A20 GPIO ports are 32 bit registers listed in alphabetical order PA, PB, PC, PD, PE, PF, PG, PH, PI.

In Armbian GPIO ports are numbered from 0 to 287 corresponding from PA0 to PI31.

The GPIO number is calculating using this formula:

gpioNumber = (Port Letter - 'A') * 32 + pinNumber

 

For instance GREEN STATUS LED on A20-OLinuXino-LIME2 is connected to port PH2. This will correspond to GPIO number:

('H'-'A' = 7) * 32 + 2 = 226

 

All GPIO operations in shell should be made as super user. First we have to register the gpio in the Linux Kernel with this command:

sudo echo 226 > /sys/class/gpio/export

 

to check if we did registered this gpio successfully we use ls command:

sudo ls /sys/class/gpio

 

If you did everything correctly you will see gpio226 listed.

Then you have to specify what will be this GPIO input or output. This is done with writing “in” or “out” in gpioxx direction directory. In this case we want to drive the STATUS LED so we have to make it output:

sudo echo out > /sys/class/gpio/gpio226/direction

 

Once we set the GPIO as output we can write 1 or 0 to it’s value and this will make GPIO port to supply 3.3V when 1 is written or 0V when 0 is written.

To switch the LED on we have to write 1:

sudo echo 1 > /sys/class/gpio/gpio226/value

 

Yay the green LED is now lighting. If we want to switch it off we have to write 0:

sudo echo 0 > /sys/class/gpio/gpio226/value

 

To read the GPIO state it has to be set as input first with the command:

sudo echo in > /sys/class/gpio/gpioXXX/direction

 

where XXX is GPIO port number calculated as described above. Then to read the GPIO state you use this command:

sudo cat /sys/class/gpio/gpioXXX/value

the result will be 0 if the GPIO voltage is between 0.0-1.0V and 1 if the voltage is between 2.3-3.3V. If the voltage on the GPIO is between 1.0 and 2.3V the attempt to read will return randomly value 0 or 1.
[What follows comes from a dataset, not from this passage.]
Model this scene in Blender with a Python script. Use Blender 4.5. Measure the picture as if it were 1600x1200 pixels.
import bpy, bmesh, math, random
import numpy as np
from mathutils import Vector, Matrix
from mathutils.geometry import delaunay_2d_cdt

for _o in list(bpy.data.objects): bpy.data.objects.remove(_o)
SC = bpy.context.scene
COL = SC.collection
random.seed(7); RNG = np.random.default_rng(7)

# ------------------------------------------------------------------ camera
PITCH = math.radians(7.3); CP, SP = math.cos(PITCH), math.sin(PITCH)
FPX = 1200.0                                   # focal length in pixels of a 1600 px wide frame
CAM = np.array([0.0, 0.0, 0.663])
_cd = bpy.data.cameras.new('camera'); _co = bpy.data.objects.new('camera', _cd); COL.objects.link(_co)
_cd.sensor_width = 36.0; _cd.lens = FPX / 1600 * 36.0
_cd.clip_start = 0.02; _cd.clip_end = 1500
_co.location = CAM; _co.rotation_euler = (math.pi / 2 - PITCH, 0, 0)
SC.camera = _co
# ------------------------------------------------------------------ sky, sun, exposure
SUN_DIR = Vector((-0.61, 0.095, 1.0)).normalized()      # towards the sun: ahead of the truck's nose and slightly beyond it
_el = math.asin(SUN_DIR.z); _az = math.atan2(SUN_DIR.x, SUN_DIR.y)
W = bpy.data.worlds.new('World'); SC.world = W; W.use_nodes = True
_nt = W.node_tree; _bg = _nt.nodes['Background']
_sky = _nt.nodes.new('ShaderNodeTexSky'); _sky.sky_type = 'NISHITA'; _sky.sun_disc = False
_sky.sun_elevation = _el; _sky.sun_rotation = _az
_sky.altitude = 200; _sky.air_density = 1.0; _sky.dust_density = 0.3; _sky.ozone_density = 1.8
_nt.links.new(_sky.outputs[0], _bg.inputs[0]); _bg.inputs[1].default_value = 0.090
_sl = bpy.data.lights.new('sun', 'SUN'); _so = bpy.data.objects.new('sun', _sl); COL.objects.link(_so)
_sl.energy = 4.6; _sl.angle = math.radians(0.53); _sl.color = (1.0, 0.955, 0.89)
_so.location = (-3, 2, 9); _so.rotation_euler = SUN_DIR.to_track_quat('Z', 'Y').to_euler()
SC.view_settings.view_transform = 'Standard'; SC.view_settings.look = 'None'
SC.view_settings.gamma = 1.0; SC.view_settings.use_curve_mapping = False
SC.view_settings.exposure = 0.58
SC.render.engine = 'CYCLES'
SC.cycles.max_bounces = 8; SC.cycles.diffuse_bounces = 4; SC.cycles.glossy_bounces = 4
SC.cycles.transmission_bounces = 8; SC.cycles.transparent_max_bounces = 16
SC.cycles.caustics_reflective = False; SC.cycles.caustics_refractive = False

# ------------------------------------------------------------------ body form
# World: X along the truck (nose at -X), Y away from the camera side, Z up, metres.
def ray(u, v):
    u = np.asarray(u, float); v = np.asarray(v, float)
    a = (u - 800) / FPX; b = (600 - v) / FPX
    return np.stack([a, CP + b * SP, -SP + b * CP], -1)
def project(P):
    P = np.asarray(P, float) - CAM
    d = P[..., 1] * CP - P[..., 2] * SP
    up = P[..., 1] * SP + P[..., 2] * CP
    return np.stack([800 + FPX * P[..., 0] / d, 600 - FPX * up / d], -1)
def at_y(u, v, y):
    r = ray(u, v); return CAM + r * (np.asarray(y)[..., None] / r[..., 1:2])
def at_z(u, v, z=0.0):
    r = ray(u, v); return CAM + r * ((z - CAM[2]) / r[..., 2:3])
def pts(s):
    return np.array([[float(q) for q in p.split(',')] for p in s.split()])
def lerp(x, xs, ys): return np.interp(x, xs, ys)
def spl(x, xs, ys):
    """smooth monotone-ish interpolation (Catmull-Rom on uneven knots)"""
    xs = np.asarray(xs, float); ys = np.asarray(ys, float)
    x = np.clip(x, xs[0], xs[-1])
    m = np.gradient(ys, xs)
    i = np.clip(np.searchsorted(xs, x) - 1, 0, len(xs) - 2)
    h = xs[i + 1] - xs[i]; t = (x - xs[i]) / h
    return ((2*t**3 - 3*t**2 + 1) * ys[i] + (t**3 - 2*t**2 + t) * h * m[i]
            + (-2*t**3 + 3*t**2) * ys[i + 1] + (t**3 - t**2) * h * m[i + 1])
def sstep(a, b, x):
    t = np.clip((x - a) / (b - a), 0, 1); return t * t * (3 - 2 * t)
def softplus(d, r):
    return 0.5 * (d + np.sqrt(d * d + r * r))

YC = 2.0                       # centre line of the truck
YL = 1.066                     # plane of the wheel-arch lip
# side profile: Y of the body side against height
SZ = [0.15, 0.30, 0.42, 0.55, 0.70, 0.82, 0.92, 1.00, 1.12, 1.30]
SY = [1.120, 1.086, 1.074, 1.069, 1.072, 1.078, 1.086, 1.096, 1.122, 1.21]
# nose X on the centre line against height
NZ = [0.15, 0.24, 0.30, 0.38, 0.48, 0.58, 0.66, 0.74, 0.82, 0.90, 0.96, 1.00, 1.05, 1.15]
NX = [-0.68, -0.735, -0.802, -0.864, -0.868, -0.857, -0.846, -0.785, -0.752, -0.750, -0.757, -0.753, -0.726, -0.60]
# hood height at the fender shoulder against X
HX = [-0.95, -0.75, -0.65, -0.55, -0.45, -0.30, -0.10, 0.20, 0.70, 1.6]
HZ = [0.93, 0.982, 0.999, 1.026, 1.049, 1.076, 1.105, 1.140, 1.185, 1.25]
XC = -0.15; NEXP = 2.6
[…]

Be careful when playing with the GPIO ports, some of them are wired to important peripherials like LCD, Ethernet, USB, SATA etc and writing bad values may break the functionality or even damage the board. Test your knowledge on GPIOs which are not connected to anything is best approach.

We are prepare now new version of PyA20 Python module which will add access to GPIO, SPI, I2C, Serial resources of A20 directly from Python code to work with the new universal A20 Armbian Linux image.

EDIT 2019-01-25 14:24:

We got question how fast is the access to the GPIOs via shell. Sure it’s not fast and made just for slow processes like switching on and off relays, or polling status of buttons or sensors which do not change often their state. Running this code below:

nano toggle_led_lime2.sh

 

Enter inside the file this code:

#!/bin/bash
# the lime2 led is PH2 - 32*(8-1) + 2 = 226

echo 226 > /sys/class/gpio/export
echo out > /sys/class/gpio/gpio226/direction
while [ 1 -eq 1 ]
do
echo 1 > /sys/class/gpio/gpio226/value
echo 0 > /sys/class/gpio/gpio226/value
done

 

Save and exit, then make executable and run

chmod +x toggle_led_lime2.sh
./toggle_led_lime2.sh

 

We can see square wave with oscilloscope on PH2 with frequency between 3 and 4 kHz. i.e. pulses with high state 125-150uS and low state 125-150uS.

Shell is slow, if we write same code in C:

#include <stdio.h>
#include <fcntl.h>
#include <string.h>
#include <errno.h>
#include <unistd.h>

#define PH2        226    // (32 * 7) + 2
#define GPIO_PATH  "/sys/class/gpio/gpio226/value"

int main() {
    int ret;
    int fd;

    fd = open(GPIO_PATH, O_RDWR);
    if (fd < 0)
        return errno;

    while(1) {
        ret = write(fd, "1", 1);
        ret = write(fd, "0", 1);
    }

    return 0;
}

 

The new code produces square wave with 2.13 us high and low state i.e. approx 235 kHz or about 50 times faster than access via shell.